La sensazione che ad essere demotivati siano i nostri docenti, più ancora che i ragazzi, è piuttosto forte. Si tratta quindi di comprendere da parte dei nostri colleghi che il latino non lo si studia per parlarlo, ma per ampliare i propri orizzonti ermeneutici e logici. Certo anche altre discipline hanno un forte valore formativo, ma la specificità dello studio grammaticale dell’italiano e l’ampliamento di questo al latino è un passaggio essenziale per potenziare la consapevolezza che, dietro alle apparenze del presente, esiste una complessità che, anche se non vista, esiste e condiziona la realtà.

Il latino non va imparato per essere parlato, eppure è una lingua viva e in quanto tale è portatrice di una civiltà che, anche se ignorata, permane e permea ogni angolo della nostra interiorità comune. Il latino è appunto una lingua viva non parlata, perché vive nei testi letterari tramandatici dall’antichità e continua nell’italiano, ne configura struttura e organizzazione.

Non sarà poi strano se anche nello studio dello spagnolo, del francese, e perfino dell’inglese e del tedesco, sarà possibile scoprire incredibili affinità con una lingua che è morta solo per chi ha lasciato morire la propria anima nell’insulsa convinzione che il latino (e ancor più il greco) siano strumenti di selezione scolastica.

Certo lo sono stati in passato, ma nell’era delle Disruptive Technologies fare il gioco di chi alimenta la fragilità culturale per dominare gli altri non sembra né democratico, né in linea con la prospettiva delle competenze di cittadinanza, se è vero che per essere cittadini è primariamente necessario essere in grado di esprimersi, di comprendere, di pensare e di dialogare con competenza nella propria lingua.

Forse non a tutti è chiaro che il latino parlato nella nostra penisola dopo più di duemila anni è proprio l’italiano. Per comprendere l’italiano e farlo proprio come espressione autentica della propria anima, ne sono assolutamente convinto, è inevitabile accostarsi senza pregiudizi al latino.

Chiudo con una frase del filosofo Seneca, che dovrebbe essere il talismano per ogni docente (Ad Lucilium, 7.8). L’invito è a scendere dalla cattedra e a prendere per mano i ragazzi. Chi pensa che il ritorno del latino sia una riaffermazione di metodologie obsolete si sbaglia e rischia di compromettere un’operazione che ha un valore culturale che va oltre gli aspetti ideologici che di tanto in tanto sembra riaffiorino nelle polemiche che hanno caratterizzato l’introduzione delle nuove Indicazioni nazionali.
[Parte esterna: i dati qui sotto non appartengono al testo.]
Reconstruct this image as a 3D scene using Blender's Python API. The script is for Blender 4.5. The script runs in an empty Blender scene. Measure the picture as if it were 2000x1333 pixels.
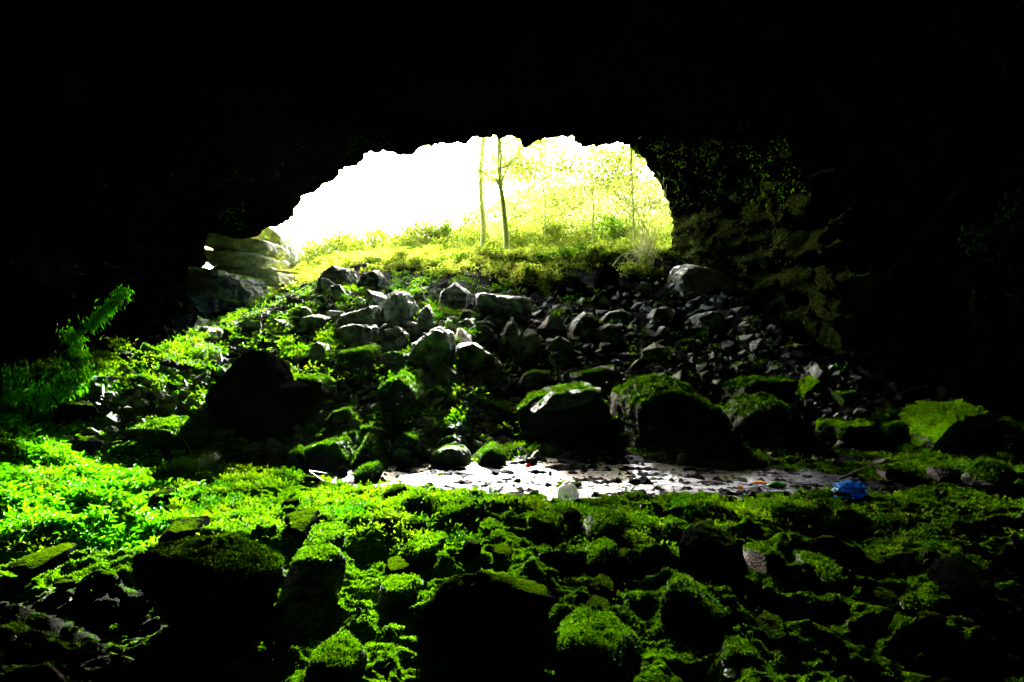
import bpy, math, random
import numpy as np
from mathutils import Vector, Matrix, Euler

random.seed(7)
RNG = np.random.default_rng(7)
R = math.radians
scene = bpy.context.scene
col = scene.collection

# ------------------------------------------------------------------ camera
CAM = (0.0, 0.0, 2.2)
F = 1400.0                                   # focal length in pixels of the 2000 px wide photograph
cam_data = bpy.data.cameras.new('camera')
cam_data.sensor_width = 36.0
cam_data.lens = 36.0 * F / 2000.0
cam_data.clip_start = 0.05
cam_data.clip_end = 3000
cam = bpy.data.objects.new('camera', cam_data)
cam.location = CAM
cam.rotation_euler = (R(90), 0, 0)
col.objects.link(cam)
scene.camera = cam

# ------------------------------------------------------------------ world, sun, exposure
SUN_EL, SUN_AZ = 21.6, -3.5                  # azimuth from +Y towards +X
world = bpy.data.worlds.new('World')
scene.world = world
world.use_nodes = True
wn = world.node_tree.nodes
sky = wn.new('ShaderNodeTexSky')
sky.sky_type = 'NISHITA'
sky.sun_disc = False
sky.sun_elevation = R(SUN_EL)
sky.sun_rotation = R(SUN_AZ)
sky.dust_density = 4.0
sky.air_density = 1.0
sky.ozone_density = 1.0
bg = wn['Background']
bg.inputs['Strength'].default_value = 0.15
world.node_tree.links.new(sky.outputs[0], bg.inputs['Color'])

sun_data = bpy.data.lights.new('sun', 'SUN')
sun_data.energy = 3.4
sun_data.angle = R(1.0)
sun_data.color = (1.0, 0.97, 0.92)
sun = bpy.data.objects.new('sun', sun_data)
sdir = Vector((math.sin(R(SUN_AZ)) * math.cos(R(SUN_EL)), math.cos(R(SUN_AZ)) * math.cos(R(SUN_EL)), math.sin(R(SUN_EL))))
sun.rotation_euler = sdir.to_track_quat('Z', 'Y').to_euler()
sun.location = (0, 60, 40)
col.objects.link(sun)

scene.view_settings.view_transform = 'Standard'
scene.view_settings.look = 'None'
scene.view_settings.gamma = 1.0
scene.view_settings.exposure = 5.3
scene.cycles.max_bounces = 5
scene.cycles.diffuse_bounces = 1
scene.cycles.glossy_bounces = 2
scene.cycles.transmission_bounces = 3
scene.cycles.transparent_max_bounces = 6
scene.cycles.use_denoising = True
scene.cycles.sample_clamp_indirect = 4.0

# ------------------------------------------------------------------ noise
_perm = np.random.default_rng(3).permutation(256)
_perm = np.concatenate([_perm, _perm, _perm])
_g = np.random.default_rng(4).normal(size=(256, 3)); _g /= np.linalg.norm(_g, axis=1)[:, None]

def pnoise(p):
    p = np.asarray(p, float)
    i = np.floor(p).astype(int); f = p - i; i &= 255
    u = f * f * f * (f * (f * 6 - 15) + 10)
    out = 0
    for dx in (0, 1):
        for dy in (0, 1):
            for dz in (0, 1):
                h = _perm[_perm[_perm[(i[:, 0] + dx) & 255] + ((i[:, 1] + dy) & 255)] + ((i[:, 2] + dz) & 255)]
                g = _g[h]
                d = g[:, 0] * (f[:, 0] - dx) + g[:, 1] * (f[:, 1] - dy) + g[:, 2] * (f[:, 2] - dz)
                w = (u[:, 0] if dx else 1 - u[:, 0]) * (u[:, 1] if dy else 1 - u[:, 1]) * (u[:, 2] if dz else 1 - u[:, 2])
                out = out + w * d
    return out * 1.5

def fbm(p, scale=1.0, octaves=4, gain=0.5, seed=0.0):
    p = np.asarray(p, float) * scale + seed * 17.31
    a, s, out = 1.0, 1.0, 0
    for _ in range(octaves):
        out = out + a * pnoise(p * s)
        a *= gain; s *= 2.03
    return out

def ridged(p, scale=1.0, octaves=4, gain=0.5, seed=0.0):
    p = np.asarray(p, float) * scale + seed * 11.7
    a, s, out = 1.0, 1.0, 0
    for _ in range(octaves):
        out = out + a * (1 - 2 * np.abs(pnoise(p * s)))
        a *= gain; s *= 2.03
    return out

def sstep(a, b, x):
    t = np.clip((x - a) / (b - a), 0, 1)
    return t * t * (3 - 2 * t)

# ------------------------------------------------------------------ terrain
_cx = np.array([-60, -16, -13.3, -11.2, -9.7, -8.2, -6.6, -3.3, 0, 3, 5.5, 7.7, 11, 16, 60])
_cz = np.array([2.0, 2.0, 2.6, 3.2, 4.1, 4.7, 5.3, 5.3, 5.25, 5.4, 5.9, 5.6, 3.6, 3.0, 3.0])

def stream_mask(x, y):
    """1 inside the shallow stream bed that crosses the floor"""
    yc = 11.75 - 0.06 * x - 0.012 * x * x + 0.10 * np.sin(x * 3.1) + 0.06 * np.sin(x * 7.3 + 1)
    hw = 1.15 + 0.28 * np.sin(x * 0.9 + 1.0) + 0.12 * np.sin(x * 2.7) + 0.09 * np.sin(x * 5.9 + 2) + 0.05 * np.sin(x * 13)
    hw = hw * sstep(-4.6, -1.8, x) * (1 - sstep(4.2, 6.8, x)) + 0.25 * sstep(-4.6, -3.9, x) * (1 - sstep(4.2, 6.8, x))
    return 1 - sstep(hw * 0.75, hw * 1.15 + 0.05, np.abs(y - yc))

def ground_z(x, y, detail=True):
    x = np.asarray(x, float); y = np.asarray(y, float)
    shp = np.broadcast(x, y).shape
    x = np.broadcast_to(x, shp).ravel(); y = np.broadcast_to(y, shp).ravel()
    y0 = 13.1 - 1.8 * sstep(-3, -8, x) + 3.4 * sstep(-1.3, 0.2, x) * (1 - sstep(6.2, 7.6, x))
    crest = np.interp(x * np.where(y > 31, 31 / np.maximum(y, 1), 1.0), _cx, _cz)
    t = np.clip((y - y0) / (31 - y0), 0, None)
    s = np.where(t < 1, 0.86 * t + 0.14 * t * t, 1.0)
    z = 0.12 + crest * s + 0.19 * np.clip(y - 31, 0, 14)
    z += 1.35 * sstep(-5.4, -9.6, x) * sstep(3.0, 7.0, y) * (1 - sstep(13, 20, y))          # left bank
    z += 0.45 * sstep(6.8, 11.5, x) * sstep(2.0, 6.0, y) * (1 - sstep(14, 22, y))           # right bank
    fl = sstep(8.0, 9.6, y) * (1 - sstep(12.6, 13.4, y - 3.2 * sstep(-1.3, 0.2, x))) * sstep(-4.5, -2, x) * (1 - sstep(6, 8.5, x)); z -= 0.09 * fl
    p = np.stack([x, y, np.zeros_like(x)], 1)
    rough = 1 - 0.5 * sstep(30, 45, y)
    z += 0.16 * fbm(p, 0.55, 3, seed=1) * rough * (1 - .8 * fl)
    near = 1 - sstep(10, 12, y)
    z += 0.15 * (1 - .8 * fl) * near * (ridged(p * [1, 1.5, 1], 0.75, 2, 0.5, seed=2) - 0.5)
    z += (1 - sstep(12.5, 13.5, y)) * (1 - .6 * fl) * 0.075 * (ridged(p * [1, 1.35, 1], 1.7, 3, 0.55, seed=4) - 0.6)
    if detail:
        z += 0.045 * fbm(p, 3.2, 3, 0.55, seed=5)
        z += 0.012 * fbm(p, 14.0, 2, 0.6, seed=6) * (1 - sstep(15, 30, y))
        z += 0.16 * sstep(12.5, 15, y) * np.maximum(0, ridged(p, 1.3, 3, 0.55, seed=9) - 0.6)
    m = stream_mask(x, y)
    z = z * (1 - m) + m * (-0.026 + (0.045 * fbm(p * [1, 2.4, 1], 1.6, 4, 0.7, seed=8) + 0.065 * np.maximum(0, fbm(p, 6.0, 3, 0.7, seed=18)) if detail else 0))
    return z.reshape(shp)

def hit(px, py, ymax=60.0):
    """the point of the ground seen at a pixel of the photograph"""
    a, b = (px - 1000) / F, (666.5 - py) / F
    ys = np.linspace(2.5, ymax, 1600)
    d = CAM[2] + b * ys - ground_z(a * ys, ys, False)
    k = np.argmax(d < 0)
    y = ys[k] if d[k] < 0 else 31.0
    return Vector((a * y, y, float(ground_z(a * y, y, False))))

def at(px, py, y):
    return Vector(((px - 1000) / F * y, y, CAM[2] + (666.5 - py) / F * y))

# ------------------------------------------------------------------ mesh helpers
def new_mesh(name, V, Fc, smooth=True):
    V = np.asarray(V, np.float32); Fc = np.asarray(Fc, np.int32)
    me = bpy.data.meshes.new(name)
    n, k = Fc.shape
    me.vertices.add(len(V)); me.vertices.foreach_set('co', V.ravel())
    me.loops.add(n * k); me.loops.foreach_set('vertex_index', Fc.ravel())
    me.polygons.add(n)
    me.polygons.foreach_set('loop_start', np.arange(0, n * k, k, dtype=np.int32))
    me.polygons.foreach_set('loop_total', np.full(n, k, np.int32))
    me.polygons.foreach_set('use_smooth', np.full(n, smooth, bool))
    me.update(calc_edges=True)
    return me

def obj(name, me, mat, parent=None, loc=None):
    o = bpy.data.objects.new(name, me)
    if mat is not None and not me.materials:
        me.materials.append(mat)
    col.objects.link(o)
    if parent: o.parent = parent
    if loc is not None: o.location = loc
    return o

def tag(o, label=None, cat=None, group=None, kind=None):
    if label: o['label'] = label
    if cat: o['category'] = cat
    if group: o['group'] = group
    if kind: o['kind'] = kind
    return o

def empty(name, loc, label, cat, group=None):
    o = bpy.data.objects.new(name, None); col.objects.link(o); o.location = loc
    o.empty_display_size = 0.2
    return tag(o, label, cat, group)

def grid_faces(nr, nc, wrap=False):
    r = np.arange(nr - 1)[:, None]; c = np.arange(nc if wrap else nc - 1)[None, :]
    c2 = (c + 1) % nc
    return np.stack([r * nc + c, r * nc + c2, (r + 1) * nc + c2, (r + 1) * nc + c], -1).reshape(-1, 4)

import bmesh
_ico = {}
def ico(n):
    if n not in _ico:
        bm = bmesh.new(); bmesh.ops.create_icosphere(bm, subdivisions=n, radius=1)
        V = np.array([v.co[:] for v in bm.verts]); Fc = np.array([[v.index for v in f.verts] for f in bm.faces])
        V /= np.linalg.norm(V, axis=1)[:, None]; bm.free(); _ico[n] = (V, Fc)
    return _ico[n]

def unit(v): return v / np.maximum(np.linalg.norm(v, axis=-1, keepdims=True), 1e-9)

# ------------------------------------------------------------------ materials
def mat_new(name):
    m = bpy.data.materials.new(name); m.use_nodes = True
    nt = m.node_tree; b = nt.nodes['Principled BSDF']
    return m, nt, b, nt.nodes.new, nt.links.new

def ramp(N, stops):
    r = N('ShaderNodeValToRGB'); e = r.color_ramp.elements
    while len(e) < len(stops): e.new(0.5)
    for q, (p, c) in zip(e, stops):
        q.position = p; q.color = (*c, 1) if len(c) == 3 else c
    return r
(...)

È un invito anche a noi docenti a ritornare a quella visione maieutica della relazione educativa che sembra negli ultimi anni essere andata perdendosi sullo sfondo, in dissolvenza:

Recede in te ipse quantum potes; cum his versare qui te meliorem facturi sunt, illos admitte quos tu potes facere meliores. Mutuo ista fiunt, et homines dum docent discunt”.  “Per quanto ti è possibile ritirati in te stesso; frequenta coloro che ti renderanno migliore, invita coloro che tu stesso potrai rendere migliori. Queste cose avvengono in reciprocità e gli uomini mentre insegnano imparano”.

Chi non sa imparare, difficilmente potrà insegnare il latino; e non solo il latino.